Buy Local, Eat Better

NuVo restaurant utilizes local food to keep your money in the local economy

Jul 1, 2009 at 2:06 pm

Something happens when Chef Michael Peterson cooks that my hands somehow are unwilling to duplicate.

My wife and I recently dined at NuVo Modern American Cuisine, Peterson’s restaurant in Newport, and commented on how flat our culinary skills felt after eating his renditions of South American sea trout and seared scallops.

“That’s why we’re here,” he said, grinning. “So you don’t have to.”

Of course, Peterson might find himself equally inadequate as a farmer or miller or at managing a bison ranch. That’s why he depends on other small local businesses.

They do the things he can’t, and working with them moves the money I spend eating at his restaurant into their pockets and, hopefully, keeps rotating through local wallets. This makes sense for a lot of reasons, says Northern Kentucky farmer Nancy Ogg, who supplies NuVo with specialty herbs.

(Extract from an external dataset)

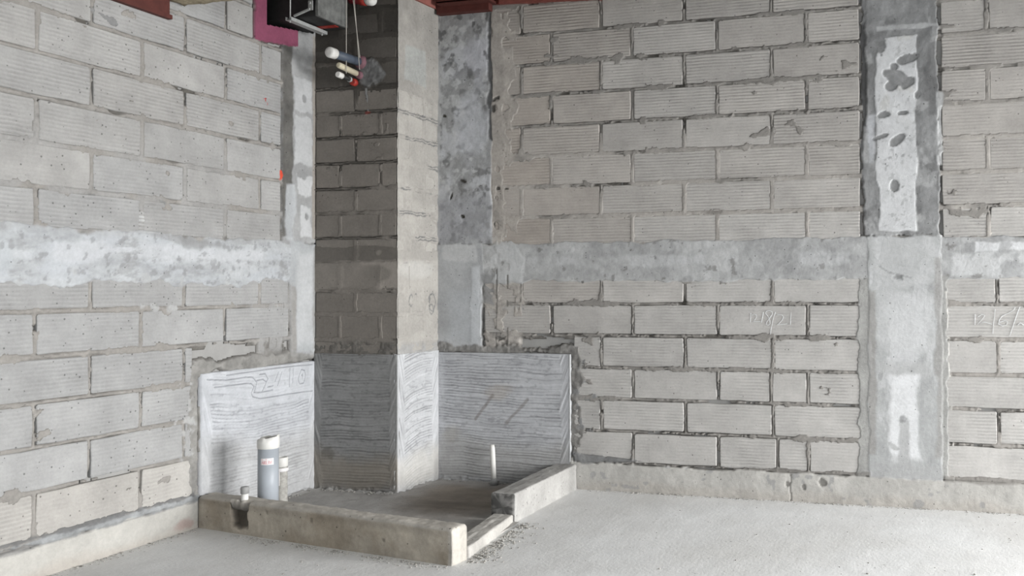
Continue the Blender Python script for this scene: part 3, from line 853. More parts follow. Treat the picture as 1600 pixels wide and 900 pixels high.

“It’s not exactly ethics, and it’s not exactly cost,” she reasons. “If I need, say, garden lime, we have this little local grocery/seed store/ hardware store — one of the last few real general stores around — and I buy their lime. If I drive over to Lexington, I might be able to get it for a buck a bag cheaper, but money you spend in your own community is more likely to stay in your own community.

“So you could call that ethics, but it’s not really altruistic because if you have a healthier community your business is more likely to prosper. It’s partly ethics, but it’s partly practicality.”

A matter of good taste

Practicality might also be a measure of taste, quality and service. Peterson says that dealing with local farms and small vendors is relational instead of an anonymous transaction.

“The main difference is you can actually go to the farm itself and see what they’re growing,” he says. “You can see any pesticides they put on their plants. They actually want you to go out there and look at the farm. Most people won’t let you do that. If I want a certain type of asparagus, they’ll grow that for me.”

In his experience, local produce holds up better than what’s shipped from out of state.

“I’ve noticed products you buy through stores only last about two days, but if you get them from local farmers they seem to last three to four,” Peterson says.

NuVo uses local growers and suppliers for as much as 75 percent of its food during the growing season. The restaurant never uses purveyors — the industry term for big box food supply stores — and Peterson says when he does have to order something it’s always organic.

“I don’t like pesticides or anything on my food,” he says. “It cuts down on a lot of the flavor. A lot of things they spray won’t let the plant grow well.”

The same additives that make broccoli stay fresh on the long ride from Texas to Cincinnati mutes the flavor and saps the life from the produce, he says.

Local pride

Weisenberger Mills, which is just north of Lexington, has sold flour and cornmeal in Northen Kentucky since the end of the Civil War. Owner Mac Weisenberger is the sixth generation of his family to work as a miller.

“We have farms that supply us with grain, and when I package it I put a sticker on there that says ‘Kentucky Proud,’” Weisenberger says. “I generally put a sticker on there that tells what county it was grown in and who grew it.”

None of the mill’s grain is organic but most comes from family farms, and he knows nearly all of the farmers he buys from personally. Here again, buying local is just good business.

“You start putting a lot of freight on it and soon you’ll have as much freight as product,” he says.

Peterson says the single biggetst problem with depending on local farms is that the farmers are at the mercy of nature.

“Last week I had no farmers able to bring me anything because we had so much rain,” he says. “That’s our biggest drawback, or that they’ll run out. Other than that, there’s really not much of a drawback from using the freshest product you can get.”

It was just last year that NuVo moved from Florence to its current location in Newport. Peterson says it was always the plan to use local farmers as much as possible, and that goal became easier to realize by scaling down from a 100-seat dining room to one that accommodates fewer than 50.

Now the restaurant purchases just what it needs for the day, and everything is as fresh as possible. Sometimes that means buying from a local farm, and other times it means having a local connection with a small company that Peterson trusts.

“My definition of local is helping out a local company, not so much buying directly from Kentucky,” he says. “There’s a guy I buy from who sells South American sea trout. I think that’s local, because without (local buyers) he wouldn’t survive.”

The chef says he would like to see buying local catch on.

“I hope so,” Peterson says. “It’s a better product. It’s a better quality of food.”